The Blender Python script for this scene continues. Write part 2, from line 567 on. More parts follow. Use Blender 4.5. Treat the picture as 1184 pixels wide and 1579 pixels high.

--

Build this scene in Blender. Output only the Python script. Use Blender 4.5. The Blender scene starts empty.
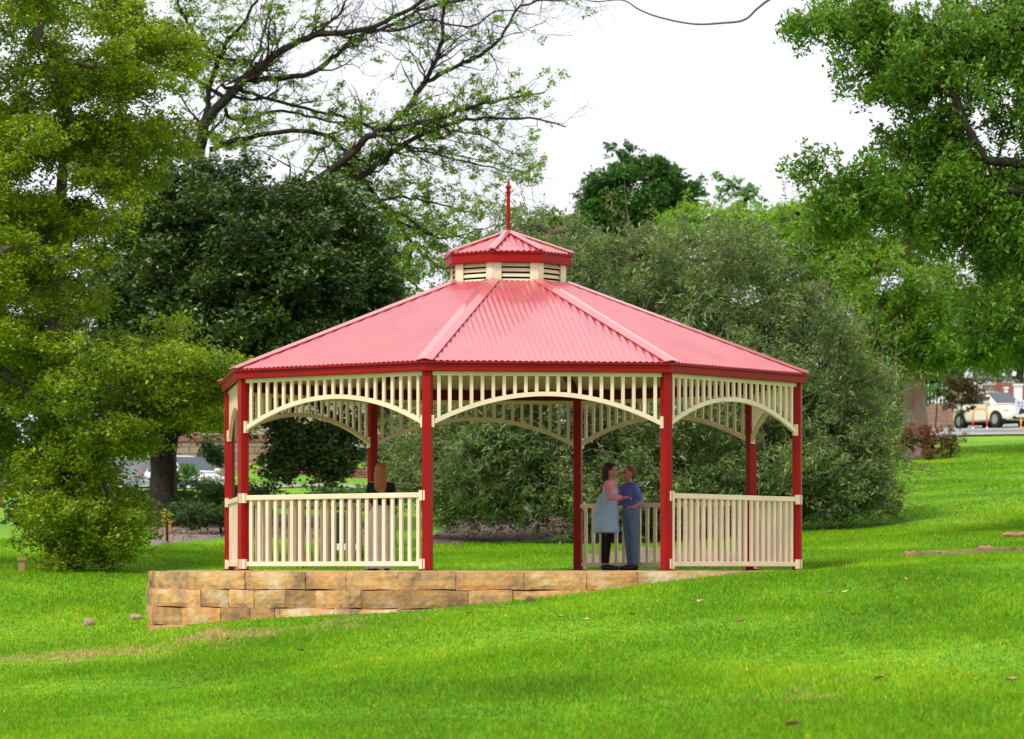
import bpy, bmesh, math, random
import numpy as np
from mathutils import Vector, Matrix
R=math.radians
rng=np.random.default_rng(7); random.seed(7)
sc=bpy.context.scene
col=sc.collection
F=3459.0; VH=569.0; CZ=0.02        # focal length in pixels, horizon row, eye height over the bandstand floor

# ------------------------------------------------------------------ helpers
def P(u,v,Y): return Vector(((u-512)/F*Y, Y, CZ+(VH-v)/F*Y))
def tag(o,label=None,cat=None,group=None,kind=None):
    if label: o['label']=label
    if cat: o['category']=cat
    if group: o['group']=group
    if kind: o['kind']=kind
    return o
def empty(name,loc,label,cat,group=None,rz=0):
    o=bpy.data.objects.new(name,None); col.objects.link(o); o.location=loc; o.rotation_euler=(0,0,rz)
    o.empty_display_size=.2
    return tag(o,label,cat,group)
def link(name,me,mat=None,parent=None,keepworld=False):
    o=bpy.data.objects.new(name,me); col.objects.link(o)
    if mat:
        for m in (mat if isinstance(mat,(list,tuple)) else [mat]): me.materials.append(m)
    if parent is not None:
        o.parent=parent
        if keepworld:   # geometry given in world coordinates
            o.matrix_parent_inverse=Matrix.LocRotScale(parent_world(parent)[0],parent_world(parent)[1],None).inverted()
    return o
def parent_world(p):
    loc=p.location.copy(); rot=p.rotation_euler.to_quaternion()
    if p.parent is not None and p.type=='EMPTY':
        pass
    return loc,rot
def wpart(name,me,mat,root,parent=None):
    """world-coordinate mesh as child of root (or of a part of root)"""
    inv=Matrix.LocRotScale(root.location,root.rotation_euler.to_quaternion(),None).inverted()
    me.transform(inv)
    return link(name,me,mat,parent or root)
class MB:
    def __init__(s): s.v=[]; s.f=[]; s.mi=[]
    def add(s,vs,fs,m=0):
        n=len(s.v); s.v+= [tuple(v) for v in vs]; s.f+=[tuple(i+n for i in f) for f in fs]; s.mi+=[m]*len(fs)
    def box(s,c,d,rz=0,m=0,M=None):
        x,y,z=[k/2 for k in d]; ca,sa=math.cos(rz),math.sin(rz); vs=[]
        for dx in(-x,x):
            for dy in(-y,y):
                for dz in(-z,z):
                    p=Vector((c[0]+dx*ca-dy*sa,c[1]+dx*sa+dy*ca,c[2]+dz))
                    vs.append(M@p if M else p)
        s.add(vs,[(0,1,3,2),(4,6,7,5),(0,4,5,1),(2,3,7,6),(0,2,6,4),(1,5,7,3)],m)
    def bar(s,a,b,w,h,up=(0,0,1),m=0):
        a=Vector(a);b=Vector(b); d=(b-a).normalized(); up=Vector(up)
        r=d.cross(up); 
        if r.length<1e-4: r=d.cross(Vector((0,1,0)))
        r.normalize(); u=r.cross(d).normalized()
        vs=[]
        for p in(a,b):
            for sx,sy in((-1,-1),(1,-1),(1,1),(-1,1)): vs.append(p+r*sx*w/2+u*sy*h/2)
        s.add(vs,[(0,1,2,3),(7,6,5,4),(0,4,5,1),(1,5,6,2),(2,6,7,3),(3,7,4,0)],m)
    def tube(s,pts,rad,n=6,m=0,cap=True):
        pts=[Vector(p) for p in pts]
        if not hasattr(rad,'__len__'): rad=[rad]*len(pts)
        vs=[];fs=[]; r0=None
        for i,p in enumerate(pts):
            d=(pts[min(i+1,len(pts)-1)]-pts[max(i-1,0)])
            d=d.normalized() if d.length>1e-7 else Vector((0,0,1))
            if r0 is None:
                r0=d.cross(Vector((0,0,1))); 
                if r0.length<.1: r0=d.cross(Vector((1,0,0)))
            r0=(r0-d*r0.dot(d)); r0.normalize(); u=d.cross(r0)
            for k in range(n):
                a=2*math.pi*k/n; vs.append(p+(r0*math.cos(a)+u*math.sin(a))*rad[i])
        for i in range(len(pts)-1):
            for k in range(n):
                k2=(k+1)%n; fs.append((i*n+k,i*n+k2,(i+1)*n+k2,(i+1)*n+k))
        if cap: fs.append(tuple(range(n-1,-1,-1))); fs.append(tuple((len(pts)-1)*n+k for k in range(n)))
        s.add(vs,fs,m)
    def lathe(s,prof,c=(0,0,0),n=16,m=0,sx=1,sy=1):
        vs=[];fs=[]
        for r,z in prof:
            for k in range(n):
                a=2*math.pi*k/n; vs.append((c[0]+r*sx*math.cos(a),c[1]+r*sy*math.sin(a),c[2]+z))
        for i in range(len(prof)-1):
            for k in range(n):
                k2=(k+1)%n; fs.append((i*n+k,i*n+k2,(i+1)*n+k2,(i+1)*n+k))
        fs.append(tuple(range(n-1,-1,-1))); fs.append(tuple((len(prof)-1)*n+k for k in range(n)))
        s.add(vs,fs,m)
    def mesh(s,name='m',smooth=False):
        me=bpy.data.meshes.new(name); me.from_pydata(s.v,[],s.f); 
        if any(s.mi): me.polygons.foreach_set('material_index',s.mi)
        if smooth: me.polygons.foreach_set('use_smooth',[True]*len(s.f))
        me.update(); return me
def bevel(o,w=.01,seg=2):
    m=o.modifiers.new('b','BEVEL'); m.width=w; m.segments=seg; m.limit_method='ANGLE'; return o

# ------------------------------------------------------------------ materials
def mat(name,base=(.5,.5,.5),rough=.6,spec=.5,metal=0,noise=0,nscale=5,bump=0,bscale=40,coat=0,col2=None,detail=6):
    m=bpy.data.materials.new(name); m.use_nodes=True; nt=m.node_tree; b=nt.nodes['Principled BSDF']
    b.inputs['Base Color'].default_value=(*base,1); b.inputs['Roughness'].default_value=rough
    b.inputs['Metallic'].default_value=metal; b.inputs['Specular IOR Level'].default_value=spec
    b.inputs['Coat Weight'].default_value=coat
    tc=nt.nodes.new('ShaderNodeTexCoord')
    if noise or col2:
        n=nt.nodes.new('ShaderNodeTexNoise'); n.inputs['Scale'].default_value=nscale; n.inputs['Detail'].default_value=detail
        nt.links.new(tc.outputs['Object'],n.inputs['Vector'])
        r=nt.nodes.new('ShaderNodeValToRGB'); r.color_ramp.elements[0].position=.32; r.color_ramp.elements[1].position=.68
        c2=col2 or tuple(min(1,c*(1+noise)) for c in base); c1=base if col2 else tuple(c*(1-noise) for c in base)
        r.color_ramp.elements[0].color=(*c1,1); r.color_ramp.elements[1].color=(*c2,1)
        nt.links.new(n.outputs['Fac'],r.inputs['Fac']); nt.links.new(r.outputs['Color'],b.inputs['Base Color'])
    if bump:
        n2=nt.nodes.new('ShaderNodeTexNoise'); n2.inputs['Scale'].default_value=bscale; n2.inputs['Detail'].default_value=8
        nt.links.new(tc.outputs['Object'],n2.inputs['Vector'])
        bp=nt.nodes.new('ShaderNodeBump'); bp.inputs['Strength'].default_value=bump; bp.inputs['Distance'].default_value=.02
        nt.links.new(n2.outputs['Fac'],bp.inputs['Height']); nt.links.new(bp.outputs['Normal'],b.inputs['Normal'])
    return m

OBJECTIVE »
Can you give again only the lines between the one containing "Build this scene" and the one containing "F=3459.0; VH=569.0; CZ=0.02", counting both, exactly as they appear and without any pictures?

RESULT OF THE TASK »
Build this scene in Blender. Output only the Python script. Use Blender 4.5. The Blender scene starts empty.
import bpy, bmesh, math, random
import numpy as np
from mathutils import Vector, Matrix
R=math.radians
rng=np.random.default_rng(7); random.seed(7)
sc=bpy.context.scene
col=sc.collection
F=3459.0; VH=569.0; CZ=0.02        # focal length in pixels, horizon row, eye height over the bandstand floor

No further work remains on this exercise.